#### TO DO:
Locate each line below that includes "scene" and reproduce it.

## START

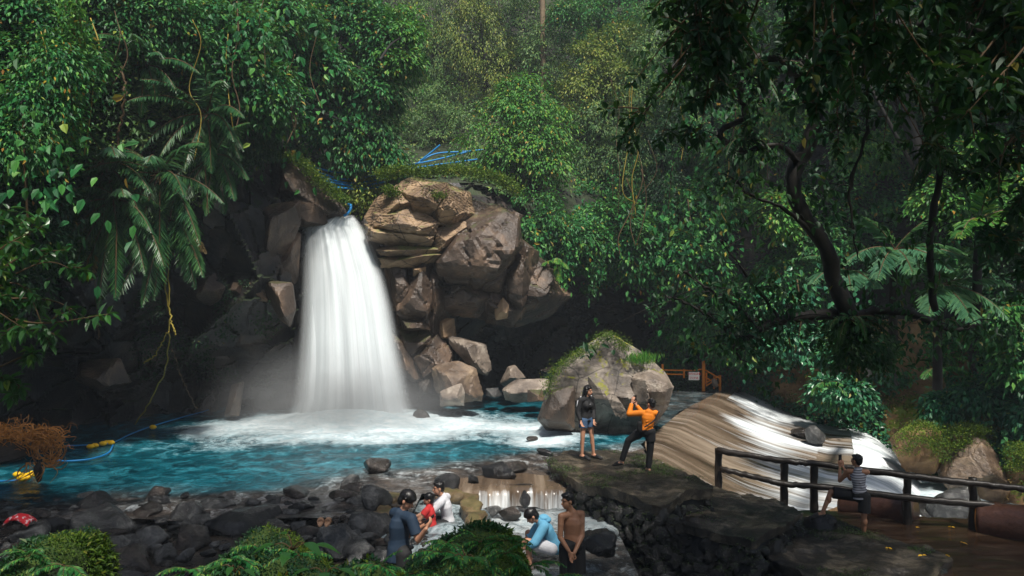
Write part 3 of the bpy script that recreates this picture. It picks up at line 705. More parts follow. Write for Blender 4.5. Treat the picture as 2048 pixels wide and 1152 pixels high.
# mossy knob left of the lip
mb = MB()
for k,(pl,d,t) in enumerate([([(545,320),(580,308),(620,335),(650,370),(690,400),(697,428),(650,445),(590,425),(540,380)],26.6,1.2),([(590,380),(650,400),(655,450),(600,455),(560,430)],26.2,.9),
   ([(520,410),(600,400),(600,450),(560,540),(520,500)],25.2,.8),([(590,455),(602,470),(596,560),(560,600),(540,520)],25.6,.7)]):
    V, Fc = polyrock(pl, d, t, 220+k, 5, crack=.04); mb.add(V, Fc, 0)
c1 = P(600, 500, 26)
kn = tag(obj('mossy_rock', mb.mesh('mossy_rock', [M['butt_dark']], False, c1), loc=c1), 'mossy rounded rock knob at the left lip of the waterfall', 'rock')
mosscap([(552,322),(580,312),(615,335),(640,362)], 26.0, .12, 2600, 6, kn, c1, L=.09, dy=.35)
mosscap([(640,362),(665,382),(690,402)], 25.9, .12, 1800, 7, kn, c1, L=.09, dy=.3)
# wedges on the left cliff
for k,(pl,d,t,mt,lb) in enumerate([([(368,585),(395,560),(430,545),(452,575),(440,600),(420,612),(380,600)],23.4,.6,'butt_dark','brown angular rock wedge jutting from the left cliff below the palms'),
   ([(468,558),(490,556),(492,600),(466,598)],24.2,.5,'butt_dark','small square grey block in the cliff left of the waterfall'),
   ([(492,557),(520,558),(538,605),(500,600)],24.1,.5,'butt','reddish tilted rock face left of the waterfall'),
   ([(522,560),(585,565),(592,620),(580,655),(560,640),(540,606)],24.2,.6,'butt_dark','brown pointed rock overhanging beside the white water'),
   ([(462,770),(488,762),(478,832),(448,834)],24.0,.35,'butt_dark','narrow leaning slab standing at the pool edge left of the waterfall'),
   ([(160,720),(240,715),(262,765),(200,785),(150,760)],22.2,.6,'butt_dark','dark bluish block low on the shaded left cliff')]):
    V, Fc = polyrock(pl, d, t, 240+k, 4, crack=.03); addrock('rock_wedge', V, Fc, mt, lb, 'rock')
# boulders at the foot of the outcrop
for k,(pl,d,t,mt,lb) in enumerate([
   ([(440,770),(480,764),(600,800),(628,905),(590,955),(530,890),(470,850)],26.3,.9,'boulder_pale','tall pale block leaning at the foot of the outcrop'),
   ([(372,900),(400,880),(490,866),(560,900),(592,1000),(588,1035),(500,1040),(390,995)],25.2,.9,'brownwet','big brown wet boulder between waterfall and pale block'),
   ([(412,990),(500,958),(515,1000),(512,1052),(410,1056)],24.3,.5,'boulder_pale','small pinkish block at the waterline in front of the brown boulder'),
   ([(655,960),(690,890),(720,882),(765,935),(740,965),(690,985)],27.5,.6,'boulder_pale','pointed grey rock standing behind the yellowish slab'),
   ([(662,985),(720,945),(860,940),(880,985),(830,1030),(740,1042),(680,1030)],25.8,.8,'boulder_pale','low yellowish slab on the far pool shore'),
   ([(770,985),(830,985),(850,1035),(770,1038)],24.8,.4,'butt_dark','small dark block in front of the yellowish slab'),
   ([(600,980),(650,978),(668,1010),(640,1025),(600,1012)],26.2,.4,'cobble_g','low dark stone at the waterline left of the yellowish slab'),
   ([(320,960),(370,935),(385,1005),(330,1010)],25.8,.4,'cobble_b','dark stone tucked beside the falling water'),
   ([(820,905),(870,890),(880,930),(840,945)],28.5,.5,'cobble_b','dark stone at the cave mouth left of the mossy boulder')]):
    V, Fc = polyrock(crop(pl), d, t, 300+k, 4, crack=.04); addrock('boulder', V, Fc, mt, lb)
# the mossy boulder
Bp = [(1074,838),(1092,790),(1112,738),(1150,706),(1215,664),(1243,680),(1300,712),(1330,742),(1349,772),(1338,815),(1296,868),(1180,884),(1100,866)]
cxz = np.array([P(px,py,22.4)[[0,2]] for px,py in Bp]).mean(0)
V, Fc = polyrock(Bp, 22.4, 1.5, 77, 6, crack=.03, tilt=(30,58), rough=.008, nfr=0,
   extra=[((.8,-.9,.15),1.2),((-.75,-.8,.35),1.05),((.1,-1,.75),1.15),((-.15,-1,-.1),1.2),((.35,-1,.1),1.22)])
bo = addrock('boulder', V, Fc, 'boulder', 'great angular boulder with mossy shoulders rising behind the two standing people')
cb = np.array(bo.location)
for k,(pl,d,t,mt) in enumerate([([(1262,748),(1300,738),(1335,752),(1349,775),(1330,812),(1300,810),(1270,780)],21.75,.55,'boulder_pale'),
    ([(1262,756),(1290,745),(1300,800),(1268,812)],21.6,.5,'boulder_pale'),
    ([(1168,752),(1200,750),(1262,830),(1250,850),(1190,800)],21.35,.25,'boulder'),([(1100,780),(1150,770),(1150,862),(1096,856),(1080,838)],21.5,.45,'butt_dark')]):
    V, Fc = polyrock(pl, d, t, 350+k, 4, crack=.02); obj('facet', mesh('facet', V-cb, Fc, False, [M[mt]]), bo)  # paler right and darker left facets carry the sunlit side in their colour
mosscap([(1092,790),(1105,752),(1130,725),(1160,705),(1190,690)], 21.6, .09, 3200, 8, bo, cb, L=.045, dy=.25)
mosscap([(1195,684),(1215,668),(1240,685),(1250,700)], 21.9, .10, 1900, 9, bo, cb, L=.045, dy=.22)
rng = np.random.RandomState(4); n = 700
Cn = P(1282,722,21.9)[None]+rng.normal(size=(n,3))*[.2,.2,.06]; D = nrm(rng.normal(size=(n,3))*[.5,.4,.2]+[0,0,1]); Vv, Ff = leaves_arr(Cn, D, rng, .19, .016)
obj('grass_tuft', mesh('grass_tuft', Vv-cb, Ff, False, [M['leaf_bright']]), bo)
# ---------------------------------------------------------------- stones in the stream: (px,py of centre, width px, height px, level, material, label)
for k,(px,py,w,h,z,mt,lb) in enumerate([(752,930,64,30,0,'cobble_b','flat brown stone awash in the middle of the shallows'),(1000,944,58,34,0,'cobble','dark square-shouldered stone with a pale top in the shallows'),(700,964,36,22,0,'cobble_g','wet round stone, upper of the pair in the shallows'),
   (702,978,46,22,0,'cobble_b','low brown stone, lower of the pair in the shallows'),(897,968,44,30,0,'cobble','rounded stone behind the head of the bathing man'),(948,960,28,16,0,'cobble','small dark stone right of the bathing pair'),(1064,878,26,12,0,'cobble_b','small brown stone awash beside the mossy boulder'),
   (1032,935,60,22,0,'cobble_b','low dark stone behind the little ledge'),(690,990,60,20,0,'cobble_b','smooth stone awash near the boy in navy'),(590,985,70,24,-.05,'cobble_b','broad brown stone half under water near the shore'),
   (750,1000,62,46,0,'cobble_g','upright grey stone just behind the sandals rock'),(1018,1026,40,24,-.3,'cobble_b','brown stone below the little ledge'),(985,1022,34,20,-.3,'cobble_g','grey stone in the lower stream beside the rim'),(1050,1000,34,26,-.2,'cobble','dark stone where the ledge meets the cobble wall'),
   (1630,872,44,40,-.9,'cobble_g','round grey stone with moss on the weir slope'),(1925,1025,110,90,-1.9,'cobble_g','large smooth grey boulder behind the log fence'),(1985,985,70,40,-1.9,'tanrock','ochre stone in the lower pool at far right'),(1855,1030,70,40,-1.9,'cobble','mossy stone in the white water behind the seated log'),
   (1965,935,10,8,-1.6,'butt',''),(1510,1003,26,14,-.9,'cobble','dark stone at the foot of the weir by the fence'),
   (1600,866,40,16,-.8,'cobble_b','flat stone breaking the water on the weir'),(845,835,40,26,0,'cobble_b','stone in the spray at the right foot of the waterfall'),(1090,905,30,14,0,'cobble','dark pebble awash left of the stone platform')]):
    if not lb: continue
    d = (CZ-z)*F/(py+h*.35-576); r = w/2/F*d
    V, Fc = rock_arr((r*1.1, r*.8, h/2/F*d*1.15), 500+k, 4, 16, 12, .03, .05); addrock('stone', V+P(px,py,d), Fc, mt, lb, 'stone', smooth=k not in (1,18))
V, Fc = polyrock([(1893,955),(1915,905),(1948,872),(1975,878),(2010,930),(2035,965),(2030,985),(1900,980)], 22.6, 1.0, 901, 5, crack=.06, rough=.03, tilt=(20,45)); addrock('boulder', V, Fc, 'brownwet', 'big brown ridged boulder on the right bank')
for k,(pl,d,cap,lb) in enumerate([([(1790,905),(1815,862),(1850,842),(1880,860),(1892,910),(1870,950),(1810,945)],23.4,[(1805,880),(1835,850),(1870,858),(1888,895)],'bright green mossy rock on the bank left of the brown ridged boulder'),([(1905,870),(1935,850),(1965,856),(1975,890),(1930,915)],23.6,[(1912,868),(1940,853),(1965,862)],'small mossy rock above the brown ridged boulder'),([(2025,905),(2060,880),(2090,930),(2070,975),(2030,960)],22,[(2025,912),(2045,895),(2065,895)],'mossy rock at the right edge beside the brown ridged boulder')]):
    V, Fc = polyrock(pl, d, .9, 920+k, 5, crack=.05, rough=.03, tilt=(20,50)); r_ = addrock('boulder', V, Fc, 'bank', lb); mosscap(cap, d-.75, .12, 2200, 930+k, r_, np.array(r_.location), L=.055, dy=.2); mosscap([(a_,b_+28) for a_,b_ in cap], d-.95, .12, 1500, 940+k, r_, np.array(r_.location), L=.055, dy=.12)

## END
## START

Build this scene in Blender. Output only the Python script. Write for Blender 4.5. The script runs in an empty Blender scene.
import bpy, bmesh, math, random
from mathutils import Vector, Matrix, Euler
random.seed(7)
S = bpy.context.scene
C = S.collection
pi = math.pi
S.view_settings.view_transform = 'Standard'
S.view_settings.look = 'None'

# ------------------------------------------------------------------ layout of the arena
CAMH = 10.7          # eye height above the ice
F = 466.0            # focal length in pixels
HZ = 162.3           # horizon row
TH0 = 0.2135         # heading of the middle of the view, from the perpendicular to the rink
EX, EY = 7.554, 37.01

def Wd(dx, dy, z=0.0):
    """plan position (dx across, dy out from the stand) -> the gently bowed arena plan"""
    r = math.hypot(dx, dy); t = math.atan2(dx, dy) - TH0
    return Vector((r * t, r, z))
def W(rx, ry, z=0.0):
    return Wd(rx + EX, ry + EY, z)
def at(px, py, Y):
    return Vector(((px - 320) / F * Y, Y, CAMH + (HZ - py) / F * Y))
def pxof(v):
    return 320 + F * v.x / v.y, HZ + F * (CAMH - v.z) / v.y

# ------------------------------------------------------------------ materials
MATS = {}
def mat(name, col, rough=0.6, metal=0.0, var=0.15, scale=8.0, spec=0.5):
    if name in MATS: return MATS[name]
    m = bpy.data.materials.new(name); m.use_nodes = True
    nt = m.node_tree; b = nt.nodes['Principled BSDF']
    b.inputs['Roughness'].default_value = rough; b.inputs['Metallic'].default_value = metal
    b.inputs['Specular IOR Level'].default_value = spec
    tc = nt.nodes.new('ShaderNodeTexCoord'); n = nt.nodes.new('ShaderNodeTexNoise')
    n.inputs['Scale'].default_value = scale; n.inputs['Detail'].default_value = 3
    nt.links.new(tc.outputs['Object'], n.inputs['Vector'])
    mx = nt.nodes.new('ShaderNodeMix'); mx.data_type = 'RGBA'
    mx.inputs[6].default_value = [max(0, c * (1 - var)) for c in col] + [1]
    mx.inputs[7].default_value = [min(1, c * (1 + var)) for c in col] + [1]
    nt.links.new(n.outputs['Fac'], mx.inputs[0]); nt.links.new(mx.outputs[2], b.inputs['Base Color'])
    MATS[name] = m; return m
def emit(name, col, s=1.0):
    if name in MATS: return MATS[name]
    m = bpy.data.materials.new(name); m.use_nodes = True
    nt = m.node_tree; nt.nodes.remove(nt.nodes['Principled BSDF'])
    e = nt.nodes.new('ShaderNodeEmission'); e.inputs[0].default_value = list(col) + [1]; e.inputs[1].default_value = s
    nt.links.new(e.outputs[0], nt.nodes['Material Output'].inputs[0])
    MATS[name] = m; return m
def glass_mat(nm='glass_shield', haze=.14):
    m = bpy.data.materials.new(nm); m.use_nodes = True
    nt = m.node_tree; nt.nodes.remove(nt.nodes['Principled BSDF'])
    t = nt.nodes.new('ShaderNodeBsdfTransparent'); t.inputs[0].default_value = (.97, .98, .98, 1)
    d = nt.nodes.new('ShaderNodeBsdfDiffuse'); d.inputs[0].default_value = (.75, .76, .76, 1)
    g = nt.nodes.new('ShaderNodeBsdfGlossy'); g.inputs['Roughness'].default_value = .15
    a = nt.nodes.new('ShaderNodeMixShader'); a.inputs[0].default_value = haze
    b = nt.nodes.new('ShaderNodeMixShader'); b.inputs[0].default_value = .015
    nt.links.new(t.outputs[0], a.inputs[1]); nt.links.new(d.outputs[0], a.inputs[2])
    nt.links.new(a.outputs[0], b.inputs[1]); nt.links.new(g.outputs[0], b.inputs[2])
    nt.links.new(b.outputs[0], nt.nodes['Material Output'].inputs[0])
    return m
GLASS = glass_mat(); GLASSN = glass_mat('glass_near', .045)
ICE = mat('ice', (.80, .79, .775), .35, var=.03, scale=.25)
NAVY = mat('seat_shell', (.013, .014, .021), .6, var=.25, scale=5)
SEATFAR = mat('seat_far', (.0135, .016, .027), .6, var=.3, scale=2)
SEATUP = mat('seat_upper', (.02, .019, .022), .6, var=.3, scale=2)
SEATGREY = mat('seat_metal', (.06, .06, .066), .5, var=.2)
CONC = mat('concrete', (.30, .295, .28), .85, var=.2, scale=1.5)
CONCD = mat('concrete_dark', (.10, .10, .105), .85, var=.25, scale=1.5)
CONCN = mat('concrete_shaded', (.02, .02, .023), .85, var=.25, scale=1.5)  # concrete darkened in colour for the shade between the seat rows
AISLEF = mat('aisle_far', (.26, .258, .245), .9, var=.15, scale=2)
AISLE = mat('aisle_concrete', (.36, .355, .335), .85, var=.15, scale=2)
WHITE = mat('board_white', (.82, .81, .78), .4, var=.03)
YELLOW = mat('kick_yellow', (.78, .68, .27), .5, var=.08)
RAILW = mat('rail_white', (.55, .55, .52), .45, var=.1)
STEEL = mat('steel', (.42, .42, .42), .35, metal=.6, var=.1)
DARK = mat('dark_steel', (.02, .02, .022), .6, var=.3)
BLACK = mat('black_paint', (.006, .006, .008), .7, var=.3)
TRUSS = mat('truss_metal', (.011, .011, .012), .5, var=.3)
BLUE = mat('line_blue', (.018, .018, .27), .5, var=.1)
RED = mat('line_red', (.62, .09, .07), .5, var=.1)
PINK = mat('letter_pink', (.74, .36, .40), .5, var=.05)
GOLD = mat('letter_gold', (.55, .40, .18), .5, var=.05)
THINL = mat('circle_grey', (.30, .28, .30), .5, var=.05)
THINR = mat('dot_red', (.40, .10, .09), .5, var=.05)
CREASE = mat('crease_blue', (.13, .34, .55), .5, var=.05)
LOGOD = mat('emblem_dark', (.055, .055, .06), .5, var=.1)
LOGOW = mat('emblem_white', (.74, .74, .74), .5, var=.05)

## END

#### RESPONSE TO THE EXERCISE:
Build this scene in Blender. Output only the Python script. Write for Blender 4.5. The script runs in an empty Blender scene.
S = bpy.context.scene